Im Zivilprozess kommt es häufig vor, dass eine Partei erst in der Berufungsinstanz neues Vorbringen einführt. Doch ist das überhaupt zulässig? Der Bundesgerichtshof (BGH, Beschluss vom 26.10.2023 – III ZR 184/22) hat entschieden, dass neues Vorbringen nicht pauschal ausgeschlossen werden darf, wenn es durch einen Hinweis des Berufungsgerichts veranlasst wurde.

Was bedeutet dieses Urteil für Parteien in einem Zivilprozess? Wann dürfen neue Argumente oder Beweise vorgebracht werden? Und wie müssen Gerichte mit solchen Fällen umgehen?


1. Hintergrund: Worum geht es in diesem Fall?

In einem Rechtsstreit vor dem Kammergericht Berlin (23 U 3/20) hatte das Berufungsgericht die Klage zunächst kritisch hinterfragt. Die Klägerin legte daraufhin eine neue Excel-Liste mit detaillierten Abrechnungen vor, um ihren Anspruch zu untermauern.

Daraufhin reagierte die Beklagte mit einem detaillierten Bestreiten der Angaben in der Liste – allerdings erst im Berufungsverfahren. Das Gericht ließ diesen neuen Vortrag jedoch nicht zu und wies die Berufung der Beklagten ab.

Die Begründung:
Das neue Vorbringen sei verspätet und hätte bereits in der ersten Instanz erfolgen müssen (§§ 530, 531, 296 ZPO).

Der Fall ging schließlich zum BGH, der das Urteil des Berufungsgerichts kassierte.


2. BGH-Entscheidung: Neues Vorbringen darf nicht einfach ausgeschlossen werden

Der BGH (Beschluss vom 26.10.2023 – III ZR 184/22, MDR 2024, 188) stellte klar:

  • Wenn ein Gericht im Berufungsverfahren einen Hinweis gibt, der neues Vorbringen der Gegenseite provoziert, muss dieses berücksichtigt werden.
  • Eine Partei darf darauf vertrauen, dass sie nach einem gerichtlichen Hinweis ihre Argumente oder Beweise ergänzen kann.
  • Das rechtliche Gehör (Art. 103 Abs. 1 GG) wird verletzt, wenn ein solches neues Vorbringen einfach zurückgewiesen wird.

Das bedeutet: Wird eine Partei durch einen Hinweis des Gerichts zu einer neuen Darlegung gedrängt, dann muss die Gegenseite die Möglichkeit haben, darauf zu reagieren.

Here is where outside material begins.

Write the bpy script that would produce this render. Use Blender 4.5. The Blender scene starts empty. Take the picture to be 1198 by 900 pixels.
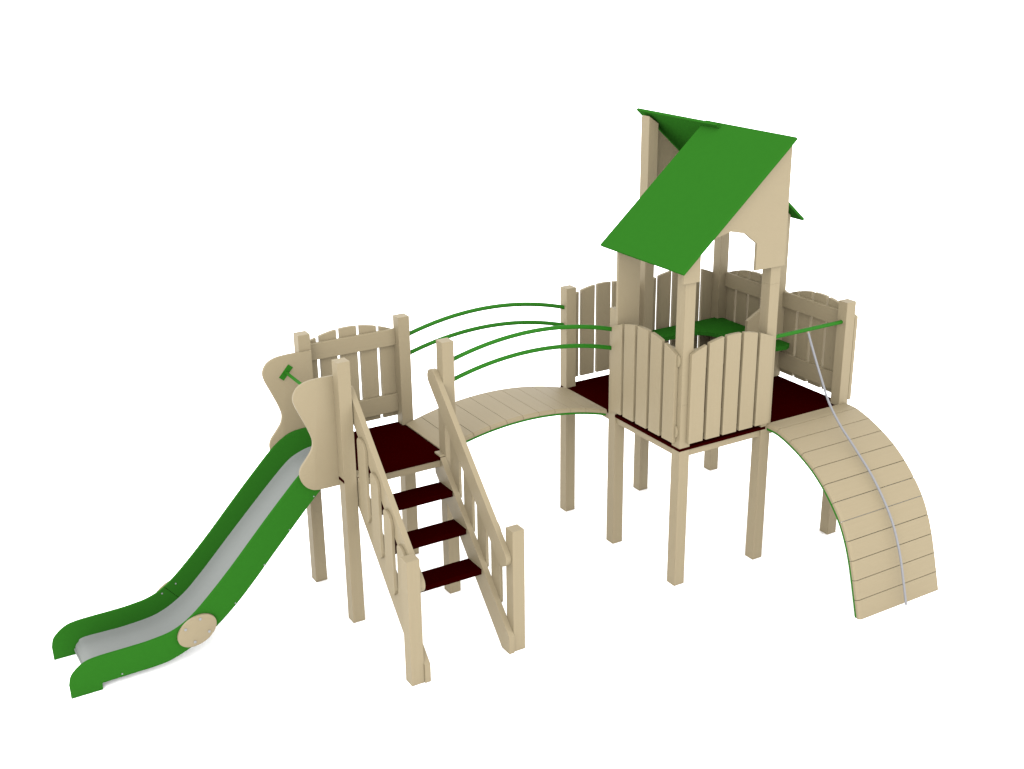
import bpy, bmesh, math
from mathutils import Vector, Matrix
scene = bpy.context.scene
C = scene.collection

# ------------------------------------------------------------------ materials
def principled(name, col, rough=.5, spec=.5, metallic=0.0):
    m = bpy.data.materials.new(name); m.use_nodes = True
    b = m.node_tree.nodes['Principled BSDF']
    b.inputs['Base Color'].default_value = (*col, 1)
    b.inputs['Roughness'].default_value = rough
    b.inputs['Specular IOR Level'].default_value = spec*.4
    b.inputs['Metallic'].default_value = metallic
    return m

def noisy(name, col, var, rough, scale, spec=.3, bump=0.0, metallic=0.0, detail=4):
    """base colour broken up by stretched noise (grain, moulding mottle)"""
    m = principled(name, col, rough, spec, metallic)
    nt = m.node_tree; b = nt.nodes['Principled BSDF']
    tc = nt.nodes.new('ShaderNodeTexCoord'); mp = nt.nodes.new('ShaderNodeMapping')
    mp.inputs['Scale'].default_value = scale
    nz = nt.nodes.new('ShaderNodeTexNoise'); nz.inputs['Scale'].default_value = 1.0
    nz.inputs['Detail'].default_value = detail
    rp = nt.nodes.new('ShaderNodeMix'); rp.data_type = 'RGBA'
    rp.inputs['A'].default_value = (*[c*(1-var) for c in col], 1)
    rp.inputs['B'].default_value = (*[c*(1+var) for c in col], 1)
    nt.links.new(tc.outputs['Object'], mp.inputs['Vector'])
    nt.links.new(mp.outputs['Vector'], nz.inputs['Vector'])
    nt.links.new(nz.outputs['Fac'], rp.inputs['Factor'])
    nt.links.new(rp.outputs['Result'], b.inputs['Base Color'])
    if bump:
        bp = nt.nodes.new('ShaderNodeBump'); bp.inputs['Strength'].default_value = bump
        bp.inputs['Distance'].default_value = .002
        nt.links.new(nz.outputs['Fac'], bp.inputs['Height'])
        nt.links.new(bp.outputs['Normal'], b.inputs['Normal'])
    return m

WOODC = (.153, .1255, .0785)
WZ = noisy('timber_grain_upright', WOODC, .045, .55, (70, 70, 2.5), bump=.25)
WX = noisy('timber_grain_along', WOODC, .045, .55, (2.5, 70, 70), bump=.25)
WY = noisy('timber_grain_across', WOODC, .045, .55, (70, 2.5, 70), bump=.25)
WP = noisy('coated_panel', WOODC, .02, .5, (14, 14, 14), bump=.05)
GREEN = noisy('green_plastic', (.0119, .0670, .0064), .03, .7, (20, 20, 20), spec=.0)
GREENM = principled('green_painted_steel', (.0103, .0735, .0047), .5, .12)
RED = noisy('dark_red_decking', (.0096, .00002, .00002), .12, .9, (60, 60, 60), spec=.0, bump=.15)
STEEL = noisy('brushed_steel_sheet', (.122, .128, .123), .03, .5, (6, 90, 6), spec=.1, bump=.05)
ROPE = principled('grey_rope_fibre', (.125,.125,.133), .7)
BOLT = principled('zinc_bolt', (.145,.148,.150), .35, .5)

# ------------------------------------------------------------------ helpers
LOC = {}
def put(o, loc, parent):
    LOC[o.name] = Vector(loc)
    C.objects.link(o)
    if parent:
        o.parent = parent
        o.location = Vector(loc) - LOC[parent.name]
    else:
        o.location = loc

def empty(name, loc, parent=None, label=None):
    o = bpy.data.objects.new(name, None); o.empty_display_size = .1
    put(o, loc, parent)
    if label: o['label'] = label
    return o

def mesh(name, bm, mat, parent, bevel=0.0, label=None, smooth=False, seg=2, group=None):
    bmesh.ops.recalc_face_normals(bm, faces=bm.faces)
    if bevel:
        ed = [e for e in bm.edges if len(e.link_faces) == 2 and e.calc_face_angle(0) > .6]
        bmesh.ops.bevel(bm, geom=ed, offset=bevel, segments=seg, profile=.6, affect='EDGES', clamp_overlap=True)
    vs = [v.co for v in bm.verts]
    lo = Vector([min(v[i] for v in vs) for i in range(3)]); hi = Vector([max(v[i] for v in vs) for i in range(3)])
    c = Vector(((lo.x+hi.x)/2, (lo.y+hi.y)/2, lo.z))
    for v in bm.verts: v.co -= c
    me = bpy.data.meshes.new(name); bm.to_mesh(me); bm.free()
    me.materials.append(mat)
    if smooth:
        me.shade_smooth()
        me.set_sharp_from_angle(angle=math.radians(35))
    o = bpy.data.objects.new(name, me); put(o, c, parent)
    if label: o['label'] = label
    if group: o['group'] = group
    return o

def add_box(bm, x0, x1, y0, y1, z0, z1):
    m = Matrix.Translation(((x0+x1)/2, (y0+y1)/2, (z0+z1)/2)) @ Matrix.Diagonal((x1-x0, y1-y0, z1-z0, 1))
    bmesh.ops.create_cube(bm, size=1, matrix=m)

def box(name, x0, x1, y0, y1, z0, z1, mat, parent, bevel=.003, **k):
    bm = bmesh.new(); add_box(bm, x0, x1, y0, y1, z0, z1)
    return mesh(name, bm, mat, parent, bevel, **k)

def prism_bm(pts, axis, a, b, bm=None):
    """polygon pts (u,v) in the plane across `axis`, thick from a to b"""
    bm = bm or bmesh.new()
    def P(u, v, w):
        return {'x': (w, u, v), 'y': (u, w, v), 'z': (u, v, w)}[axis]
    A = [bm.verts.new(P(u, v, a)) for u, v in pts]; B = [bm.verts.new(P(u, v, b)) for u, v in pts]
    n = len(pts)
    bm.faces.new(A); bm.faces.new(B[::-1])
    for i in range(n): bm.faces.new((A[i], B[i], B[(i+1) % n], A[(i+1) % n]))
    return bm

def prism(name, pts, axis, a, b, mat, parent, bevel=.003, **k):
    return mesh(name, prism_bm(pts, axis, a, b), mat, parent, bevel, **k)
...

Relevante Urteile und Fundstellen:

  • BGH, Beschluss vom 26.10.2023 – III ZR 184/22, MDR 2024, 188
  • BVerfG, Beschluss vom 7.10.2016 – 2 BvR 1313/16, juris Rz. 11
  • BGH, Beschluss vom 20.09.2011 – VI ZR 5/11, MDR 2011, 1313 = NJW-RR 2011, 1558

3. Was bedeutet das für die Praxis?

Für Parteien in einem Zivilprozess:

  • Neues Vorbringen ist in der Berufungsinstanz nicht automatisch unzulässig.
  • Wer aufgrund eines Hinweises des Gerichts neue Beweise oder Argumente vorbringt, kann erwarten, dass dies berücksichtigt wird.
  • Wenn die Gegenseite auf ein neues Vorbringen reagiert, muss das Gericht auch diese Argumente anhören.

Für Gerichte:

  • Ein einmal gegebener Hinweis verpflichtet das Gericht, auch eine Reaktion der Gegenseite zuzulassen.
  • Das Gericht darf nicht einfach neues Vorbringen zurückweisen, nur weil es erst in der Berufungsinstanz erfolgt.
  • Der Ausschluss von Beweisen oder Argumenten darf nicht dazu führen, dass eine Partei ihr rechtliches Gehör verliert.

4. Fazit: Stärkung des rechtlichen Gehörs in der Berufung

Der BGH (Beschluss vom 26.10.2023 – III ZR 184/22) macht klar: Wenn ein Berufungsgericht eine Partei zu neuem Vortrag veranlasst, darf die Gegenseite darauf reagieren.

  • Parteien können sich darauf verlassen, dass neue Beweise oder Argumente nach einem gerichtlichen Hinweis berücksichtigt werden müssen.
  • Gerichte dürfen nicht pauschal neues Vorbringen ablehnen, wenn es aus einem Prozesshinweis resultiert.
  • Das Grundrecht auf rechtliches Gehör (Art. 103 Abs. 1 GG) muss gewahrt bleiben.

Dieses Urteil sorgt für mehr Fairness im Zivilprozess und verhindert, dass eine Partei durch strikte Verfahrensregeln benachteiligt wird.